Friday, January 28, 2011

Mush!

Sitting on the porch this morning, my neck and shoulders stiff and painful from the spiros and too little sleep, I started to complain to myself. Grumbling, shifting and settling, looking for a comfortable position in my chair and finding none, I berated my recent party-animal lifestyle.

On Wednesdays, our dear friends come over to cook us dinner and check in on how we’re all doing. I love that they want to help out, love seeing them and appreciate that they’d set aside an evening each week for us. They are part of our family, but it means a late night for me. And one night a week of going to bed after nine isn’t so bad. No one expects much socialization out of me after seven anyway.

Last week, though, our Thursday and Friday evenings also included time with friends and missed bedtimes. Consequently, I spent most of last weekend in bed recuperating. Again this week, we were blessed with a meal cooked for us in our kitchen by our best friends on Wednesday. And again yesterday, we had dinner with a different set of good friends—the same ones we spent last Thursday with.

What we did last Friday escapes my memory at the moment and I’m too lazy/tired/sore to get out of my chair to fetch my calendar. Whatever it was, I hope today isn’t a repeat. I can’t handle these late nights—and how pathetic that staying up after nine is late now.

That may be the most difficult thing for me to adjust to with this being sick and getting better business, that I can no longer count on my brain to push through whatever lies ahead and expect my body to ably follow. I recognize this fact cognitively; daily the pain and exhaustion remind me of my current frailty. But I am prone to forgetting, falling back into habits, willing my body to keep moving through the pain.

Except it doesn’t work anymore. One or the other is likely to fail, frequently both with my brain going one way and my body another. Or neither going anywhere, just spinning in place. A few weeks ago, I tried to do laundry while herxing. I may as well have tried to walk twenty miles for all the sense I showed that day. Not once but twice I found myself standing in front of the washing machine, crying from the body pain, my brain off on some tangent of rage and self-pity, unable to move.

My arms and legs refused to inch forward, and my brain flipped me the bird when I tried to get tough and told myself to suck it up and just move already. Our laundry facilities are in the basement and the comfort of my bed is two stories up. So while I can conserve energy and toss the (mostly mesh) laundry bags down the stairs, I still have to cart the clean clothes back up with me. In theory. That day, I ended up leaving it all downstairs and asked my wife to help bring it up for me when she got home from work.
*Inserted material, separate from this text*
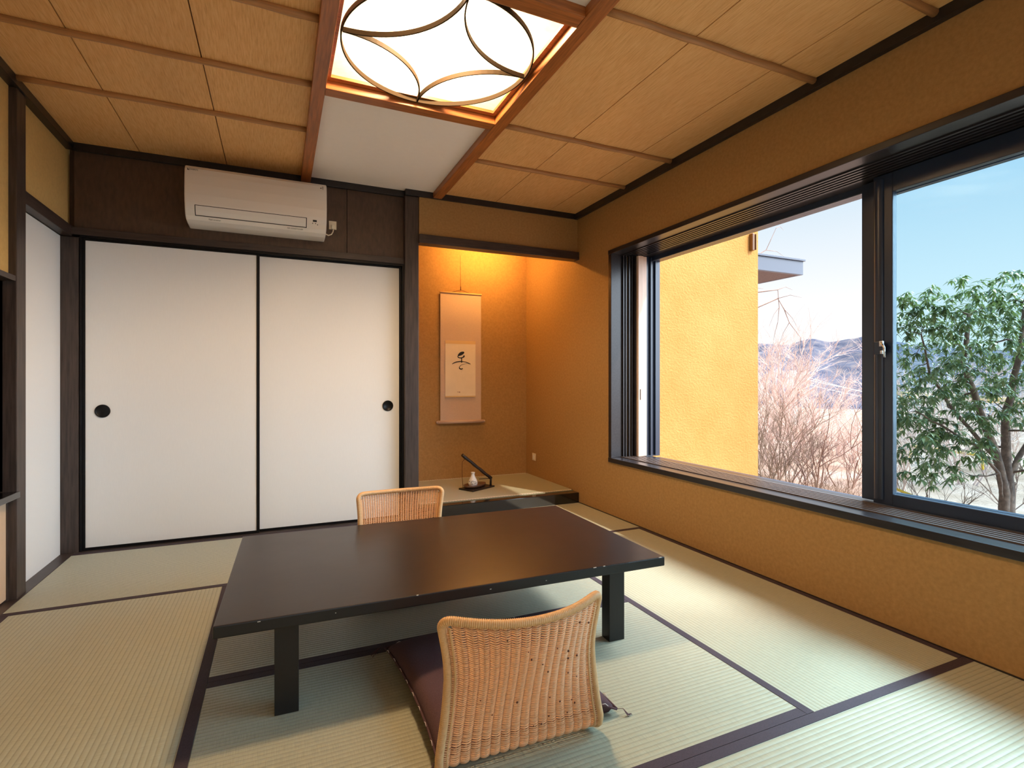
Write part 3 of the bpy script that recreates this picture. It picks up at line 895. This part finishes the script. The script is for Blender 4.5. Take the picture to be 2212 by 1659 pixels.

The thing is, getting stuck down there shouldn’t have happened once let alone twice. I’m not a stupid woman, but I can be astoundingly dumb sometimes. And stubborn. Rather than admit defeat and ask my wife to always bring the laundry up for me, I’ve been whiling away my sleepless afternoon rest hours coming up with ridiculous methods of getting it up myself.

Obviously, splitting the heavier loads into smaller, lighter ones would only mean more trips up and down the stairs. I tried tossing a light load up the stairs, but it is neither as effective nor as satisfying and watching it fly down, skimming the risers and landing with a soft thud. Tossing the laundry up required more energy than carrying it (duh) and resulted in a flurry of panties and socks. (I will admit, throwing the laundry up the stairs was inspired more by anger than a desire to conserve energy.)

A number of rope and pulley systems have presented themselves, but in reality I’d probably trip on the rope and do some serious damage. I slip down those basement stairs enough as it is.

Sadly, I am left with little choice but to ask for help when I need it, to continue to work on recognizing when that is, who to ask, how to ask. Who knew it would all be so complicated? Now I remember why I’m so mulish. I usually fail right at the gates in not recognizing when I need help until it’s too late. If I do manage to pass this hurdle, I fall at who and how. I went out on a limb a while ago, asked a friend to help me with something. It didn’t work out. I never got an answer either way, had to come to the conclusion myself and let go of the hope for what I wanted. Still today I don’t know which of the three were off, probably all. But it hurts and makes me ever more reluctant to reach out.

Our dear friends who come and cook for us, I didn’t ask them for their help. The one I call Sister just announced one evening shortly after the holidays that she was coming up once a week to see me, then her wife got on board, and it morphed into this wonderful weekly dinner. I have a feeling that if I’d asked for it, the outcome would have been different.

Maybe the best course of action is to maintain a position of acceptance for the help and love that come my way, show my gratitude for what I have, and buy more panties and shirts so I don’t have to do laundry when I’m herxing. That sounds like a good plan to me.